British National Party linked to anti-Gypsy election broadcast
National Party members attack a Romany community in the Czech Republic in November 2008
As British politics slides into farce, with many Members of Parliament in Westminster having been found to be ripping off taxpayers, Britons are becoming increasingly angry. Angry people look for simple answers to complicated problems, leading many to fear that extreme right wing parties such as the British National Party will do very well in the European elections on June 4th.
Evidence has emerged that British National Party leader Nick Griffin is linked to a far-right party in Czech Republic which last week demanded a 'final solution' to the "Gypsy problem."
The National Party in Prague stunned mainstream politicians and viewers with an electioneering ad using Nazi-era rhetoric that called for a 'final solution to the gypsy issue'.
In WW2 the highest echelons of the Nazi party in Germany sought the 'final solution to the Jewish question' – the euphemism which covered the industrial-scale slaughter of six million men, women and children in the extermination camps. The only other ethnic group to be singled out within the "final solution" was Europe's Romany population. In many occupied countries up to 70% of the Gypsy community we exterminated.
In the tasteless Czech ad the camera pans over dishevelled and dirty-looking Romany women and children, intended to show them in the worst possible light, before a voice-over says: 'We call for final solution to the gypsy issue'.
There were also slogans on screen such as 'Stop black racism,' 'No favouring of Gypsies', and 'We don't want black racists among us'. Czech bigots routinely refer to Romany people as blacks.
The Czech government has expressed outrage over the broadcast of the ad made for the forthcoming EU elections – and pledged that it would not be repeated – as the group’s links with the British National Party were revealed.
BNP leader Nick Griffin, in a bid to cement ties with proto-fascist parties across Europe ahead of the EU elections, spoke at a rally of the tiny anti-immigration, anti-Muslim and anti-Romani National Party (NS) by addressing its rally to celebrate Czech independence in the autumn of last year.
In his speech he railed against the accession of Turkey to the EU, saying that the introduction of millions of Muslims into the EU would 'drive down wages, living standards and increase taxes'.
Griffin's trip, accompanied by several BNP activists, followed an invitation to the NS leader, Petra Edelmannová, to the BNP's Red White and Blue festival in August 2008 in Denby, Derbyshire.
Edelmannova did not attend citing other commitments.

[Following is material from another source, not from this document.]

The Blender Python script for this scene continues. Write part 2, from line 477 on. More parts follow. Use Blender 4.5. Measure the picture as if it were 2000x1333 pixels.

Edelmannová was the brains behind the final solution TV ad and wrote a pamphlet last year which she had been intending to bring to Britain.
In it she stresses the case for 'repatriating the Czech Republic’s Romany population to India'.
BNP deputy leader Simon Darby conceded in a newspaper interview shortly afterwards that the phrase'final solution' was 'not exactly the best title for a document'.
But he added: 'There is a Gypsy problem there. There is a problem in this country as well.
'Some of the Travelling community have been here for a very long time. They keep themselves to themselves and sort out their own problems within their own communities. They have the same morals as me. I don't have a problem with them.'
He identifies the 'problem' as being foreign Romanies who have immigrated into the UK since European enlargement, along with an undefined group of what he calls 'homegrown pseudo-Gypsies'.
After the video was shown on Wednesday night in Czech Republic – a country that suffered enormous losses under the Nazis – Czech TV spokesman Ladislav Sticha said that the law obliged it to broadcast the 'election clips exactly in the shape submitted by the parties, without altering them and without bearing responsibility'.
Politicians have said the ad will however be banned and there is also a movement in the parliament for an outright ban on the NS.